Ever wonder why you leave the carnival midway with no prizes in your arms—and no money left in your wallet? Well, it’s no accident that you didn’t win that stuffed bear or Dale Earnhardt Jr. t-shirt.
I worked carnival games for several years of my misspent youth. A friend’s dad owned a traveling show. I joined up and did pretty well, netting, in commissions, anywhere from $300 to $500 per day (inflation adjusted). And all I did was apply the same middle-class worth ethic that had earned me lots of As and membership in Mensa.
Carnival hucksters aren’t stupid. They’ve got street smarts and years of experience hoodwinking ‘rubes’ into believing they can win something for nothing. And the games they entice you to play always give them the advantage.
Not every carnival game is rigged. But all of them are created to give the carnie the house advantage—and leave you with empty hands.
Here are insider secrets that could prevent you from getting f****d over on classic carnival games:
GUESS YOUR WEIGHT GAME: The secret to this game is that the carnie doesn’t care whether he guesses your weight correctly or not. With rare exceptions, the prize you win when he makes a ‘mistake’ cost him less than what you paid to play!
Bonus if you have a bad body image: the carnie will always flatter you by dramatically underestimating your weight.
BASKETBALL THROW: There are many tricks to this game. The hoop is often a touch too small, the backboard is not regulation height and the ball is either over or under inflated.
If you love the sight of dejected high school jocks, watch from the sidelines.
MILK BOTTLE THROW: The three milk bottles you need to knock down with a softball are not all the same weight. Often, the bottom bottles are weighted down with lead, making them difficult to topple.
But of course, you already knew that. I hope.
CATS ON A SHELF: This throwing game requires you to knock sawdust-stuffed ‘cats’ off a shelf with a baseball. In extreme cases, the carnie controls a hydraulic lever that can extend the width of the shelf, making it impossible for the ‘cat’ to fall completely off the shelf.
I paid for my college education with this one. Of course, I had to dodge a few baseballs thrown at my head.
BALLOON DART: When the player pops a balloon with a dart, he wins the prize described on a tag that’s revealed. Unscrupulous carnies simply ‘palm’ any tag that awards the player a major prize, replacing it with one awarding an insignificant prize.
A great game for teaching children that life is not fair.
BUSHEL BASKET: To win this deceptively simple game, the player needs only to toss a softball into a common bushel basket so that the ball remains inside. However, a shifty carnie can secretly tighten the tension on the bottom of the bushel, causing the ball to pop out—and the player to lose.
DIME TOSS or GLASS PITCH: People who play this game win a piece of tableware when the dime they toss into the center ring remains in one of the plates, glasses or bowls spread out before them. The only “fix” here is that it is very difficult to throw a dime in a way that it doesn’t skip out of the plate.

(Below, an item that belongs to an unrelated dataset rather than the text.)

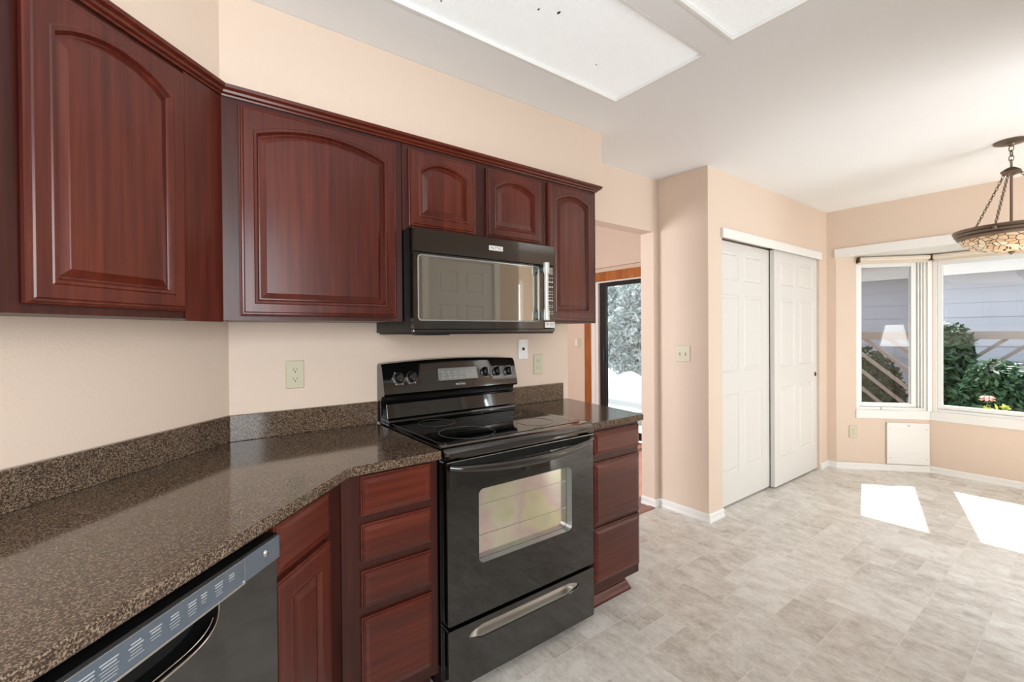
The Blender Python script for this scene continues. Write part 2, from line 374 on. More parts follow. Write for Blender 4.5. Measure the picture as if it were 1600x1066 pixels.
box(b, -1.82, -1.7, 0.13, 0.6, 0, 3.2); box(b, -1.82, -1.7, 2.4, 4.1, 0, 3.2); box(b, -1.82, -1.7, 0.6, 2.4, 0, 0.8); box(b, -1.82, -1.7, 0.6, 2.4, 2.1, 3.2)
box(b, -1.82, 3.77, 0.14, 0.2, CEIL, 3.2)
struct('wall_family_room', b, M['wall'])
# bay
L1 = math.hypot(BD1[0]-BD0[0], BD1[1]-BD0[1]); A1 = math.atan2(BD1[1]-BD0[1], BD1[0]-BD0[0])
bay = [('left', (BD0[0], BD0[1], 0), A1, L1, 0.167), ('middle', (BX, -1.04, 0), -PI/2, 1.26, 0.02), ('right', (4.855, -2.30, 0), -PI-A1, L1, 0.02)]
SZ, WT = 0.56, 2.0
for nm, loc, rz, ln, s0 in bay:
    f = frame_empty('wall_bay_'+nm, loc, rz)
    b = new(); s1 = ln-0.01 if nm != 'right' else ln-0.17
    box(b, -0.02 if nm == 'middle' else 0.0, ln+0.02 if nm == 'middle' else ln, 0, 0.11, 0, SZ)
    box(b, 0, ln, 0, 0.11, WT, 2.12); box(b, 0, s0, 0, 0.11, SZ, WT)
    if s1 < ln-0.02: box(b, s1, ln, 0, 0.11, SZ, WT)
    obj('wall_panel', b, M['wall'], f)
bp_ = [(XE+0.0005, BY0+0.03), (4.37, BY0+0.03), (4.95, -1.0), (4.95, -2.34), (4.37, BY1-0.03), (XE+0.0005, BY1-0.03)]
struct('ceiling_bay', prism(new(), bp_, BZ, BZ+0.1), M['white'])
b = new(); prism(b, [(4.85, -1.055), (4.835, -1.03), (4.96, -0.93), (4.965, -1.055)], SZ-0.07, WT+0.02); prism(b, [(4.85, -2.285), (4.835, -2.31), (4.96, -2.41), (4.965, -2.285)], SZ-0.07, WT+0.02)
struct('trim_6', b, M['vinyl'])
struct('trim_1', box(new(), XE-0.016, XE-0.001, BY1-0.02, BY0+0.008, BZ, 2.102), M['white'])   # board over the bay
struct('roof_eave', box(new(), 4.46, 5.3, -4.2, 0.5, 2.45, 2.52), M['white'])
# soffit over the wall cabinets
sf = [LW(2.28, 0.001), (XC, -0.001), (1.225, -0.001), (1.225, -0.298), inter(0.188, 0.298), LW(2.28, 0.188)]
struct('wall_soffit', prism(new(), sf, 2.144, CEIL-0.001), M['wall'])
# baseboards
BP = [(0, 0), (0.016, 0), (0.016, 0.012), (0.011, 0.02), (0.011, 0.05), (0.006, 0.058), (0, 0.06)]
def baseboard(name, path): struct(name, sweep(new(), path, BP), M['white'])
baseboard('baseboard_closet', [(2.14, YH+0.114), (2.14, YH-0.0005), (XH-0.0005, YH-0.0005), (XH-0.0005, YK-0.0005), (2.384, YK-0.0005)][::1])
baseboard('baseboard_right', [(4.161, YK-0.0005), (XE-0.0005, YK-0.0005), (XE-0.0005, BY0), (BD1[0]-0.006, BD1[1]+0.002), (BX-0.0005, -2.3)])
baseboard('baseboard_family_room', [(3.659, 3.9), (3.659, 2.19)])

# ---------------------------------------------------------------- windows
def ring(bm, x0, x1, z0, z1, w, y0, y1):
    box(bm, x0, x0+w, y0, y1, z0, z1); box(bm, x1-w, x1, y0, y1, z0, z1); box(bm, x0+w, x1-w, y0, y1, z0, z0+w); box(bm, x0+w, x1-w, y0, y1, z1-w, z1); return bm
def window(name, loc, rz, s0, s1, z0, z1, sash=None, casement=False, label=None):
    f = frame_empty(name, loc, rz, label)
    fr = obj('window_frame', ring(new(), s0, s1, z0, z1, 0.028, 0.012, 0.108), M['vinyl'], f, bevel=0.003)
    a, b2 = s0+0.029, s1-0.029
    if sash: a, b2 = sash
    b = ring(new(), a, b2, z0+0.03, z1-0.03, 0.034, 0.03, 0.075)
    if sash and b2 < s1-0.04:      # fixed stile stack beside the casement
        for k in range(3):
            w = (s1-0.028-b2)/3; box(b, b2+k*w+0.001, b2+(k+1)*w-0.004, 0.02+0.012*(2-k), 0.1, z0+0.03, z1-0.03)
    obj('sash', b, M['vinyl'], f, bevel=0.003)
    obj('pane', box(new(), a+0.03, b2-0.03, 0.05, 0.054, z0+0.06, z1-0.06), M['glass'], f)
    st = obj('window_sill', box(new(), s0-0.012, s1+0.012, -0.012, 0.03, z0-0.078, z0+0.004), M['white'], f, bevel=0.004)
    if casement:
        sc = obj('insect_screen', ring(new(), a+0.026, b2-0.022, z0+0.05, z1-0.05, 0.009, 0.036, 0.044), M['bronze'], f); obj('mesh', box(new(), a+0.034, b2-0.03, 0.039, 0.040, z0+0.058, z1-0.058), M['screen'], sc)
        k = new(); box(k, (a+b2)/2-0.055, (a+b2)/2+0.055, -0.004, 0.012, z0+0.006, z0+0.03); tube(k, [((a+b2)/2+0.02, -0.01, z0+0.026), ((a+b2)/2-0.05, -0.014, z0+0.03)], 0.005)
        obj('crank_handle', k, M['vinyl'], f, bevel=0.002)
    return f
window('window_1', bay[0][1], bay[0][2], 0.172, 0.752, 0.565, 1.985, sash=(0.192, 0.668), casement=True, label='narrow casement window on the angled left side of the bay')
window('window_2', bay[1][1], bay[1][2], 0.018, 1.242, 0.565, 1.985, label='wide picture window in the middle of the bay')
window('window_3', bay[2][1], bay[2][2], 0.03, 0.59, 0.565, 1.985)
def blind(loc, rz, s0, s1, label):
    t = thing('roller_blind', label, 'blind', loc, rz, 'rolled up blinds over the bay windows')
    b = new(); tube(b, [(s0, -0.034, 1.99), (s1, -0.034, 1.99)], 0.019, 16); obj('fabric_roll', b, M['cream'], t, smooth=True)
    b = new(); box(b, s0, s1, -0.02, -0.016, 1.952, 1.985); tube(b, [(s0, -0.018, 1.953), (s1, -0.018, 1.953)], 0.006, 8); obj('hem_bar', b, M['cream'], t)
    for x in (s0-0.006, s1+0.001): obj('bracket', box(new(), x, x+0.005, -0.056, 0.01, 1.962, 2.016), M['brass'], t)
    tube_b = new(); tube(tube_b, [(s0, -0.05, 2.004), (s1, -0.05, 2.004)], 0.004, 8); obj('valance_rail', tube_b, M['cream'], t)
blind(bay[0][1], bay[0][2], 0.178, 0.742, 'short rolled up cream blind above the narrow angled bay window')
blind(bay[1][1], bay[1][2], 0.03, 1.23, 'long rolled up cream blind above the wide middle bay window')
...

Otherwise known as a “grind store.”
CRANE GAME or “DIGGER”: This game asks the player to operate a scale-model crane in a glass case filled with prizes. The player wins as many prizes as he can scoop up with the shovel. Difficult to begin with, the game can be made even harder by a carnie who uses a screwdriver to tamper with the claws on the shovel, causing the prize to fall out.
Last week, I spotted one of these in a grocery store lobby.
ANY GAME RUN BY A GUY WHO DOESN’T LOOK LIKE A CARNIE: I specialized in these. Too varied and complicated to go into here—let’s just say they’re adult games like the Razzle, where an individual can lose a few hundred $$ before he or she knows it. Typically the suckers are sophisticates who think they’re too smart to get taken on a carnival game. Like lawyers and M.F.A.s. I wrote about the thrill and anxiety I experienced running one in a memoir published by Simon & Schuster, Eyeing the Flash: The Making of a Carnival Con Artist.
CARNIVAL FOOD: You pay the true price for eating this sh*t about two hours after leaving the midway.